Exactly retype the lines of the material from its first line to the line with "M_GROUND, smooth=True), kind='structure')", including both.

__________

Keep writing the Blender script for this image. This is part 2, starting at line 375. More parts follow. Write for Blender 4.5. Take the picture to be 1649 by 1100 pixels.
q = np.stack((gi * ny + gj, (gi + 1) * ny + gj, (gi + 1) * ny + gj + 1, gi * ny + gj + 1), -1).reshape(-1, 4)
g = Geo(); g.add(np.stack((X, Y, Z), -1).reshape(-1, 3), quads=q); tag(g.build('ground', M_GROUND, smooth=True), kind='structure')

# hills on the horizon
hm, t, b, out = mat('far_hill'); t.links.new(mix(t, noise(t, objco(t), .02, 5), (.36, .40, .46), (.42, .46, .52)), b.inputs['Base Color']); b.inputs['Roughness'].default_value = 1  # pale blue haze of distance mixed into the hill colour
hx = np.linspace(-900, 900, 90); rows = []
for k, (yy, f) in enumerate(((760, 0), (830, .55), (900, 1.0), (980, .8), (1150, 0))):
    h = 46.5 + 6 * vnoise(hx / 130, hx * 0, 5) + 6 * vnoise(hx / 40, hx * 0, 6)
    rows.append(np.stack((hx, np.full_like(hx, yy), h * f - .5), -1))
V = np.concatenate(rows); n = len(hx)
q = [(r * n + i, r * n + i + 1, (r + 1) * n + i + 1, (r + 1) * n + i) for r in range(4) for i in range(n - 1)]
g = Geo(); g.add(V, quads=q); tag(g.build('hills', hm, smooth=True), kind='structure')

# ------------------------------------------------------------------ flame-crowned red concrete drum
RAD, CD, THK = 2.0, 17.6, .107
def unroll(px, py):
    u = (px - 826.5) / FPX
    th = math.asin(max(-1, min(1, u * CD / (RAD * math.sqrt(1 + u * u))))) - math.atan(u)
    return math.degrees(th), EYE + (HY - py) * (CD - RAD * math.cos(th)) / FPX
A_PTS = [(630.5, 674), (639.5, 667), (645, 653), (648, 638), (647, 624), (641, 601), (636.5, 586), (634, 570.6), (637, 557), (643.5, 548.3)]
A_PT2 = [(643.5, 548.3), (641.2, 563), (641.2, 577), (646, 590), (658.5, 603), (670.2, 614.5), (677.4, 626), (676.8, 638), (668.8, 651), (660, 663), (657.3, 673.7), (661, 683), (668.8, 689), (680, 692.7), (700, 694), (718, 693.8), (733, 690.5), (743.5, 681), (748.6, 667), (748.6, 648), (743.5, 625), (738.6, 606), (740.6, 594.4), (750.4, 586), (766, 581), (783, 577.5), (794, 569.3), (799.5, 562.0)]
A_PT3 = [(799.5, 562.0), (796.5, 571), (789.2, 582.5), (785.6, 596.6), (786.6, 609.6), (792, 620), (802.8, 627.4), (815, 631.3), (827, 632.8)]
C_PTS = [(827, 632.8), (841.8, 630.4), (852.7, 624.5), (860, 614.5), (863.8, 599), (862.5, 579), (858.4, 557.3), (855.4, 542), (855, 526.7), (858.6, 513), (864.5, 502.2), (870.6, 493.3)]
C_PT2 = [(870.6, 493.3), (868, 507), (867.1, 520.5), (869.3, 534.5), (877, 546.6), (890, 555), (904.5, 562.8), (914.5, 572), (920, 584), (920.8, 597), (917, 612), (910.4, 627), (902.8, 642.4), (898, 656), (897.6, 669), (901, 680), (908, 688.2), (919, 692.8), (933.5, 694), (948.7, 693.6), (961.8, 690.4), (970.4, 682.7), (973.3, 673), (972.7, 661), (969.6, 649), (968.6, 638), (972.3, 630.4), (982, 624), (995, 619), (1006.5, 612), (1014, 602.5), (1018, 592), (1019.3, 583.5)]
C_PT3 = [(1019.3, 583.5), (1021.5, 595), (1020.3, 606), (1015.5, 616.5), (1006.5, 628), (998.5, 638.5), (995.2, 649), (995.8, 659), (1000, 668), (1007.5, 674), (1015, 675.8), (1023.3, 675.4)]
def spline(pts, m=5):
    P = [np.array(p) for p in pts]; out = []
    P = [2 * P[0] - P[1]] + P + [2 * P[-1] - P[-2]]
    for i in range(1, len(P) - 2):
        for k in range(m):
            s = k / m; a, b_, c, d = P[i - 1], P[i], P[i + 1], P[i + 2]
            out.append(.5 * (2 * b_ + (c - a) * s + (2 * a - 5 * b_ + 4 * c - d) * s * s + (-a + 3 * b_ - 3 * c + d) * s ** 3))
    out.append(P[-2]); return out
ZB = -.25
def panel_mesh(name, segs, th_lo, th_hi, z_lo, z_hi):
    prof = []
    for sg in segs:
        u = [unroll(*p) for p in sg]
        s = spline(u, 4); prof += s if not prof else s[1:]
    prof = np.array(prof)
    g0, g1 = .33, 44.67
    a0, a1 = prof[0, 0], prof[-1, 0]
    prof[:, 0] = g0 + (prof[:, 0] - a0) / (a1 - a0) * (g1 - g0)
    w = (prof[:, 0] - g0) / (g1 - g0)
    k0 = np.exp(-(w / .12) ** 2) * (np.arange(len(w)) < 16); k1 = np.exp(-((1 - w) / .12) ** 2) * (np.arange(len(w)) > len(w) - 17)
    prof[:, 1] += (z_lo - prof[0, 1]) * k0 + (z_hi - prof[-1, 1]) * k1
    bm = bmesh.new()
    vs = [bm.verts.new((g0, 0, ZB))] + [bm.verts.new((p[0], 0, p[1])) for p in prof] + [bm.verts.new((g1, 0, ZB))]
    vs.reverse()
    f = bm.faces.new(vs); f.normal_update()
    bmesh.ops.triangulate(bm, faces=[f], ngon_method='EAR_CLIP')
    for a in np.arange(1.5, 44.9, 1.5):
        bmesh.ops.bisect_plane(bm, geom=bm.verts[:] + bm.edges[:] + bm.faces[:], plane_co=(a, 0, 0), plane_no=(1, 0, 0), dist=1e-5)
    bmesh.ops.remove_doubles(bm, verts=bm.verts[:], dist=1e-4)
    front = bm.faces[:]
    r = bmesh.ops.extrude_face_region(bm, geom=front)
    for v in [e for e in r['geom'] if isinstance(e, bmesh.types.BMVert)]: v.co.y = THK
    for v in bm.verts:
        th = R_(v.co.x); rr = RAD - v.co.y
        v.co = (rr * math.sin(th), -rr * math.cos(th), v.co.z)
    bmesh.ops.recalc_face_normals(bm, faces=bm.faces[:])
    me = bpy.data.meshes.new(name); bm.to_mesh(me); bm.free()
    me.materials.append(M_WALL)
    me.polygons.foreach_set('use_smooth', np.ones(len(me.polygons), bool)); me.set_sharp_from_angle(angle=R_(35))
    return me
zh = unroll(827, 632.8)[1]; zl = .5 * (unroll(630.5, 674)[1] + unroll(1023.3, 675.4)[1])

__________

→ **EXERCISE ANSWER**
Keep writing the Blender script for this image. This is part 2, starting at line 375. More parts follow. Write for Blender 4.5. Take the picture to be 1649 by 1100 pixels.
q = np.stack((gi * ny + gj, (gi + 1) * ny + gj, (gi + 1) * ny + gj + 1, gi * ny + gj + 1), -1).reshape(-1, 4)
g = Geo(); g.add(np.stack((X, Y, Z), -1).reshape(-1, 3), quads=q); tag(g.build('ground', M_GROUND, smooth=True), kind='structure')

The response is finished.